Daniel Noboa, heir to banana fortune, wins Ecuador’s presidential runoff election

QUITO, Ecuador (AP) — Daniel Noboa, an inexperienced politician and an heir to a fortune built on the banana trade, won Ecuador’s presidential runoff election Sunday held amid unprecedented violence that even claimed the life of a candidate.

With more than 97% of the votes counted, electoral officials said Noboa had 52.1%, compared to 47.9% for Luisa González, a leftist lawyer and ally of exiled former President Rafael Correa. González conceded defeat during a speech before supporters in which she also urged Noboa to fulfill his campaign promises.

Noboa, 35, will lead the South American country during a period that drug trafficking-related violence has left Ecuadorians wondering when, not if, they will be victims. Their uneasiness has prompted them to continuously watch their backs and limit how often they leave home.

After results showed him victorious, Noboa thanked Ecuadorians for believing in “a new political project, a young political project, an improbable political project.”

He said his goal is “to return peace to the country, to give education to the youth again, to be able to provide employment to the many people who are looking for it.” To that end, Noboa said, he will immediately begin to work to “rebuild a country that has been seriously hit by violence, corruption and hatred.”

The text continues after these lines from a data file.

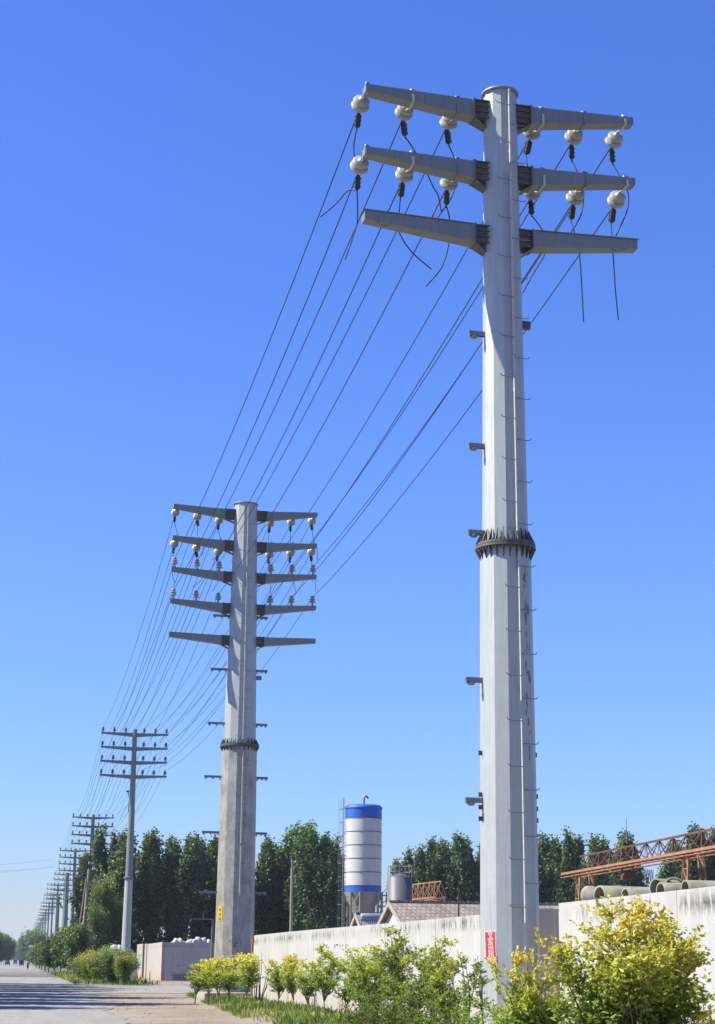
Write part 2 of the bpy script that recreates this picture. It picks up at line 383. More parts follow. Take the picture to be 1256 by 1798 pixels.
# grass on the verge (uncountable)
def grass():
    N = 34000; y = 44+rng.random(N)**1.3*48; e = 6.0+np.maximum(0, y-52)*.045+.3
    x = e+(9.3-e)*rng.random(N)**.8
    patch = np.sin(x*2.1+y*.6)+np.sin(y*1.7-x)+np.sin(y*.43+2)+rng.normal(size=N)*.6
    k = (patch > .15) & (y < 88); x = x[k]; y = y[k]
    y2 = 128+rng.random(5200)*110; x2 = 3.6+rng.random(5200)*6.0+np.maximum(0, 0); x = np.append(x, x2); y = np.append(y, y2)
    n = len(x); z = np.array([max(0, berm(a, b)) for a, b in zip(x, y)])-.01
    h = (.10+.16*rng.random(n))*np.where(y > 100, 1.9, 1)*(1+.5*(rng.random(n) > .93))
    D = np.stack([rng.normal(size=n)*.35, rng.normal(size=n)*.35, np.ones(n)], 1)
    o = leaves('grass', 'grass', np.stack([x, y, z], 1), D, h, h*.13, rng.random(n)*.75+.25*np.sin(x+y*.5), None, rng)
    struct(o, 'stuff')
grass()

# ------------------------------------------------------------------ steel poles
def oct_shaft(m, prof, n=12, ph=0.0, caps=True): m.lathe(prof, n=n, smooth=False, phase=ph, caps=caps)
def crossarm(sx, L, r0, zt0, zt1, h0, h1, w0, w1):
    m = MB(); x0, x1 = sx*r0, sx*L
    p = [(x0, -w0/2, zt0-h0), (x1, -w1/2, zt1-h1), (x1, w1/2, zt1-h1), (x0, w0/2, zt0-h0), (x0, -w0/2, zt0), (x1, -w1/2, zt1), (x1, w1/2, zt1), (x0, w0/2, zt0)]
    if sx < 0: p = [p[1], p[0], p[3], p[2], p[5], p[4], p[7], p[6]]
    m.hexa(p)
    m.box((sx*(r0-.0125), 0, zt0-h0/2), (.025, w0+.05, h0+.05))     # root flange plate
    m.box((sx*(L+.01), 0, zt1-h1/2), (.02, w1+.01, h1+.015))
    return m
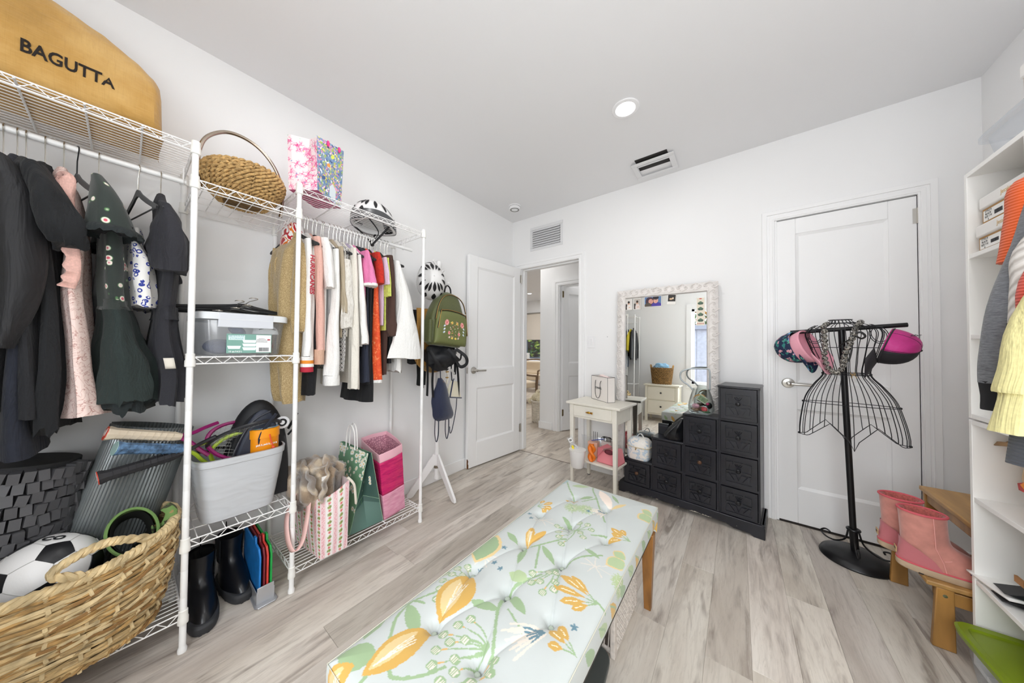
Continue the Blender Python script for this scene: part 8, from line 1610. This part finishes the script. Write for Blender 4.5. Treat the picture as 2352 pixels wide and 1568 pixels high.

The incoming president’s term will run only through May 2025, which is what remains of the tenure of President Guillermo Lasso. He cut his term short when he dissolved the country’s National Assembly in May as lawmakers carried out impeachment proceedings against him over alleged improprieties in a contract by a state-owned company.

Ecuadorians — young and old, rich and poor, city and rural dwellers — had a universal demand throughout the campaign: safety. Noboa is now expected it to meet it, but the magnitude of the problem coupled with the brevity of the upcoming presidential term might prove an impossible task for the U.S.-educated man who will become Ecuador's youngest president.

“I think there would be a very slim chance that even the best equipped president could reverse Ecuador’s security crisis within 18 months — it’s such a short period of time — and neither of these candidates was the best equipped. Noboa certainly not,” said Will Freeman, a fellow on Latin American studies at the Council on Foreign Relations. “His proposals on security were erratic, and they gave the sense that he was improvising.”

Violence erupted in Ecuador roughly three years ago with a rise in criminal activity linked to cocaine trafficking, and the government's inability to tackle it was laid bare in August with the assassination of presidential candidate and anti-corruption crusader Fernando Villavicencio.